The California Wildfires

Written By: Clare Kelly

CALISTOGA, CA – OCTOBER 01: Firefighters perform structure protection against the Glass Fire in Napa County along CA-29 just past Old Lawley Toll Rd on Thursday, Oct. 1, 2020 in Calistoga, CA.

On Sept. 26, as reported by Reuters, a Zogg Fire broke out in Shasta County, north of San Francisco, by about 200 miles, taking three lives of civilians, bringing the count to 30 deaths since January, of which 29 of these fatalities perished in the last six weeks. As reported by ABC News, this fire “has grown to about 52,000 acres with 7% containment and killed four people,” according to the California Department of Forestry and Fire 

On Tuesday, Sept. 29, according to a Reuters article, firefighters attempted to control two wildfires rapidly moving in Northern California, one burning towns and wineries in the Napa Valley and the other burning through the Cascade foothills near the Oregon border. 

On Sept. 30, a California Daily Wildfire Update, provided by the California Department of Forestry and Fire Protection website, reported the “final containment to the Fox Fire in Siskiyou County;” while over 17,000 firefighters fought to gain control of the enduring 26 major wildfires threatening lands and civilians across the state. The only fire that has reached beyond the control of firefighters is the Candy Fire in Riverside County. 

Meanwhile the Glass Fires in the south, continue to trailblaze through Napa and Sonoma counties, according to the San Francisco Chronicle. On Sunday, Sept. 25, this fire ignited and has since then threatened many homes, wine yards and people. While ABC News reports, this Glass Fire “has nearly quadrupled in size in the last 24 hours, burning more than 48,000 acres,” as many as 68,000 people have been forced to evacuate for safety. As reported by ABC News, Cal Fire detailed that this fire “has burned 42,360 acres in the North Bay and is 2% contained. At least 113 structures have been destroyed.” As the firefighters continue to battle the wildfire, they are preparing for the uptake in wind Thursday, Oct.1 into Friday, Oct. 2. According to SFGATE, firefighters planned to concentrate on “building containment lines and protecting structures on Wednesday” in preparation for the incoming dangers. Billy See, the Cal Fire incident commander, said on Sept. 30, “We’re looking at a similar wind event to when this fire ignited three days…We’re preparing for the worst-case scenario and hoping for the best. Our firefighters will be working to maintain lines.” As of Sept. 30, many wineries experienced copious amounts of property damage as the Glass Fire continued on its third day of rampaging through the Napa Valley, according to another article by SFGATE. One such winery, the Castello di Amorosa, a 41 year-old company located in St. Helena was reduced to ruins as the “estate and it’s castle-inspired structure were torched.” 

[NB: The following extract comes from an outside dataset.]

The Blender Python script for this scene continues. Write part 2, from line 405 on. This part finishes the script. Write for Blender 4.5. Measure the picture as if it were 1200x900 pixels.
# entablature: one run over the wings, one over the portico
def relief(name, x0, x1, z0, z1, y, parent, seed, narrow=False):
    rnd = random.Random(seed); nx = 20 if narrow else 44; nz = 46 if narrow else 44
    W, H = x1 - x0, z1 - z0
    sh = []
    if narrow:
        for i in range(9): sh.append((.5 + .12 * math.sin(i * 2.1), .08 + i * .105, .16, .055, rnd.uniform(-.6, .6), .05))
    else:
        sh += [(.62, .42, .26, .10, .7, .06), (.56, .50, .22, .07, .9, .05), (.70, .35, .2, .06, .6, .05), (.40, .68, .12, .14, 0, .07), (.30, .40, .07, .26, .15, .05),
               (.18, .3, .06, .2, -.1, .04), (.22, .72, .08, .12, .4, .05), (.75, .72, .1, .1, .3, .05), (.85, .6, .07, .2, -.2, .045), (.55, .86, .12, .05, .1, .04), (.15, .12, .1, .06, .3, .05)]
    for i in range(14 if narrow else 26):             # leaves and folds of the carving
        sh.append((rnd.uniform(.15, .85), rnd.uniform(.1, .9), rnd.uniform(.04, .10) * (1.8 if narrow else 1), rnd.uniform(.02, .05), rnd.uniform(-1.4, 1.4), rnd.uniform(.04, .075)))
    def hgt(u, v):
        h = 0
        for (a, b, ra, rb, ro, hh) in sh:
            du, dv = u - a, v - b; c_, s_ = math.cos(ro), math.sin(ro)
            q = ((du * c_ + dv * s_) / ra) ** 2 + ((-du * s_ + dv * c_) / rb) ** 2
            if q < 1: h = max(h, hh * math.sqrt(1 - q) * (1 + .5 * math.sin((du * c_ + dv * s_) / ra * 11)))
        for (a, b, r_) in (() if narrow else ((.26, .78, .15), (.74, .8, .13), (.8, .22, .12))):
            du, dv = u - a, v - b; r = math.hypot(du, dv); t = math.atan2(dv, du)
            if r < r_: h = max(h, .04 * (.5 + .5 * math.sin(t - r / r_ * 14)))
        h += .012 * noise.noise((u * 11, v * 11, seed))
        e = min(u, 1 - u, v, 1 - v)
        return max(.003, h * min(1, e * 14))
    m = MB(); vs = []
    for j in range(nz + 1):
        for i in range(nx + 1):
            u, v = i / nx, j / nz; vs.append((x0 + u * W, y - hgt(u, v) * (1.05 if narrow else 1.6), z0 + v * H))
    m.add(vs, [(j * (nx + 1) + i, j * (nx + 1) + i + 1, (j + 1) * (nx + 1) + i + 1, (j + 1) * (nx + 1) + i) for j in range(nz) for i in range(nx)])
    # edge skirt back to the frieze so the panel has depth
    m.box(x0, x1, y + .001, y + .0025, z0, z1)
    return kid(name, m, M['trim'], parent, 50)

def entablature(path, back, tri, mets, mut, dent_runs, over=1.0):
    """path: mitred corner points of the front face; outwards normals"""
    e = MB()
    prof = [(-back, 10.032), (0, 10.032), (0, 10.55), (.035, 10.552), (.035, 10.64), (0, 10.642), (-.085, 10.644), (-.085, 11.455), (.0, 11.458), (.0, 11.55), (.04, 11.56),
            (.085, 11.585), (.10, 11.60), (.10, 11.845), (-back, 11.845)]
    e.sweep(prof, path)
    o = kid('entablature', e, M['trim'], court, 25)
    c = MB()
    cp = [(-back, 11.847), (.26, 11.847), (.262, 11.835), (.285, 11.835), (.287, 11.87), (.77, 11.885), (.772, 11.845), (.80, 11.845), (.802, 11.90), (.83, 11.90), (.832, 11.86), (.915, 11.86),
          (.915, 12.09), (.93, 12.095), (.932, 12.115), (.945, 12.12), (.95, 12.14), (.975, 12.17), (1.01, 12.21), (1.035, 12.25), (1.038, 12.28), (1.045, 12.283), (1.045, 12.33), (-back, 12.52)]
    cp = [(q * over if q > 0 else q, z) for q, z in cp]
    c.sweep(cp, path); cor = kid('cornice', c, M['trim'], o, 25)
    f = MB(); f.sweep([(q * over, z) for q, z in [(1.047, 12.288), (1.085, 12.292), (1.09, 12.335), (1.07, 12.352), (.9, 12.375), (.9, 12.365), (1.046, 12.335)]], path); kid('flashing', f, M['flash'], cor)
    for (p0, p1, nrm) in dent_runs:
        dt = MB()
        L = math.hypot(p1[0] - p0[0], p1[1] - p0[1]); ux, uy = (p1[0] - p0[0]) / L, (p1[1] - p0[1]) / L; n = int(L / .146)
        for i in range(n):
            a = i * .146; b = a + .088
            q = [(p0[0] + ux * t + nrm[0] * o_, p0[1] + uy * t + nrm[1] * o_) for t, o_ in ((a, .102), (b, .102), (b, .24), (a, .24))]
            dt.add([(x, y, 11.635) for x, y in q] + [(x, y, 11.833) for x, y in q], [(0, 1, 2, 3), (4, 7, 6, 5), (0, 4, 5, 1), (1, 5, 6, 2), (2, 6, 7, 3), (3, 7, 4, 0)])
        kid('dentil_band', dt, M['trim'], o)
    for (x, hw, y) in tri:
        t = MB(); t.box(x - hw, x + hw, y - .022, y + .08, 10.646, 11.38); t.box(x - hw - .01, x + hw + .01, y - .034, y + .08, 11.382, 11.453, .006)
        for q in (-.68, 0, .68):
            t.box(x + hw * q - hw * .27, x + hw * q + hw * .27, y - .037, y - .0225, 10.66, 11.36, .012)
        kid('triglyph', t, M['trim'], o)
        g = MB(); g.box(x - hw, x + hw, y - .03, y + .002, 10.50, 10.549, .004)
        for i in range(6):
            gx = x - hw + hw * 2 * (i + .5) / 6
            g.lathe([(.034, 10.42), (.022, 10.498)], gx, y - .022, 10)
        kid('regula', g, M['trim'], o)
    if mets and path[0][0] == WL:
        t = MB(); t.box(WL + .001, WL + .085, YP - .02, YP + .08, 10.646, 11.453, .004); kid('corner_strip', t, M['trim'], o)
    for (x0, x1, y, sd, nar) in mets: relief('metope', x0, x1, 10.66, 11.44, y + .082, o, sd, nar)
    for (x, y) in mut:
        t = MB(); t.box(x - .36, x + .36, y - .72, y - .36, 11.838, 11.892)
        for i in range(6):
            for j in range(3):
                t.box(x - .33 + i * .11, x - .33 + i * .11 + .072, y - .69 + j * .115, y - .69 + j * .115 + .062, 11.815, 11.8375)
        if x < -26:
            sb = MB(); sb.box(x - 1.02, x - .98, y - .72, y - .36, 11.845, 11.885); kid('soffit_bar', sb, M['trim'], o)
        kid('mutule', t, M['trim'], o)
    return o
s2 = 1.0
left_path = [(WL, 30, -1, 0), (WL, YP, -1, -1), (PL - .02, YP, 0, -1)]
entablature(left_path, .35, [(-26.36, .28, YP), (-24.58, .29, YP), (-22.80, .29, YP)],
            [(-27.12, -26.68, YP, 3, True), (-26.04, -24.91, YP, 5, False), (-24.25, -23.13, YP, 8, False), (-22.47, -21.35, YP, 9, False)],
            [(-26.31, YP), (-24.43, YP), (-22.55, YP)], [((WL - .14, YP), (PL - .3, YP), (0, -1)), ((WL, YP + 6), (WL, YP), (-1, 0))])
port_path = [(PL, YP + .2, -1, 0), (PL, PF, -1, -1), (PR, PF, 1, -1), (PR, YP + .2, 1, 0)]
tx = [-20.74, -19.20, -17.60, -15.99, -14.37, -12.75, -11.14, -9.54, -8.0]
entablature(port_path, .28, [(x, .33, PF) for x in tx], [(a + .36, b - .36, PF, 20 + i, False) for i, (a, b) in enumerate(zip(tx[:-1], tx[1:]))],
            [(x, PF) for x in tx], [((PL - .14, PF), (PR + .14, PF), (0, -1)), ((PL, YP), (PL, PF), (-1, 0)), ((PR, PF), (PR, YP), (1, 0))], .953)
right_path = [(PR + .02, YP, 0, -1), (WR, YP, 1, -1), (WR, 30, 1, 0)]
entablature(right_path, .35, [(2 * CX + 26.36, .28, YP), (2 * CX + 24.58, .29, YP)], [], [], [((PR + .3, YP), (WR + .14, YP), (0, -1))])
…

In the west, the recent heatwave exacerbated the flames, as 42 fires continue to burn across the span of eight states reports ABC News. Environmental challenges, such as the wind, heat and the current extreme drought of Northern California create arid conditions that are fueling these raging wildfires.  
As of Oct. 1, Cal Fire reported on their twitter account that “over 17,000 firefighters continue to battle 23 major wildfires in California. The latest number on all active wildland fires at: nearly 1,750 Fire engines, 382 Water tenders, 342 Fire Crews, 293 Bulldozers, [and] 118 assigned aircraft.”